Transit Report Criticizes Reach of DART Service

Many jobs outside DART service area

Public transportation riders who need it the most receive poor service from Dallas Area Rapid Transit, according to a new report delivered to the Dallas City Council this week.

The report was compiled from public records by the University of Texas at Arlington Institute for Urban Studies.

It shows a large concentration of "transit dependent" people live in southern Dallas and Arlington, while heavy concentrations of low-wage jobs are now outside the DART service area in locations transit does not serve.

"So the question is how these people are going to get to the jobs," said UTA expert Shima Hamidi.

Hamidi found 65 percent of the Dallas population has access to less than 4 percent of jobs by transit.

Inside the DART service area, the research suggests service is still not convenient for riders who need it, with long commute times and multiple connections required.

Tanisha Bolden rides DART each day to and from her home near Kiest Boulevard and Interstate 35E and her job on Ross Avenue in East Dallas.

She gets up at 4:45 a.m. each morning to make her first bus for the two-hour commute.

"I have to get on that bus, then I have to get on the train, then I have to come down here and wait for another bus just to be at work at 7 o'clock," she said.

Bolden had a 30-minute wait at a downtown Dallas transfer center Tuesday afternoon for one of the connections home.

Driving would take just 28 minutes, but Bolden said saving money for a car is difficult.

Transit passenger Sheila Morton was at the same transfer station with her son Tuesday afternoon in the middle of a two-hour trip from Oak Cliff to a doctor appointment on Ross Avenue.

Morton said the family's car is broken down, and her husband cannot get to work in Frisco where there is no public transportation.

The life-long Dallas resident said North Texas has changed.

"All the jobs were closer, and now they've all spread out," Morton said.

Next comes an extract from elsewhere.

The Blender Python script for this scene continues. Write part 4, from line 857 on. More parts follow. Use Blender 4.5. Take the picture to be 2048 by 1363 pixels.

The report reinforces census information recently that shows migration of middle income families, major employment and housing growth in northern suburbs and a widening gap between rich and poor in Dallas.

"I think it's something to be addressed by city and DART together," Hamidi said. "The city needs to bring policies, to see how they can bring jobs back."

Dallas city leaders receiving the report Monday were impatient for changes.

Councilman Tennell Atkins said he has been complaining about the issues for years.

"I am highly upset, highly upset," Atkins said.

Another challenge for the transit agency is gentrification of central Dallas neighborhoods where transit riders lived in years past, pushing those customers to more distant neighborhoods that are harder to serve with transit.

DART officials said changes are in the works to increase bus schedule frequency and to create a grid pattern for bus routes in neighborhoods instead of primarily feeding light rail stations.

"We've got several pilot programs that we're implementing," said DART General Manager Gary Thomas.

Some changes are scheduled in March 2018.

"I know it will take a while," said passenger Sheila Morton. "It's not going to happen overnight."

Booming suburbs of Frisco and McKinney are not members of DART. A new app will soon allow DART riders to make connections to ride sharing services Uber and Lyft for trips beyond DART's service area.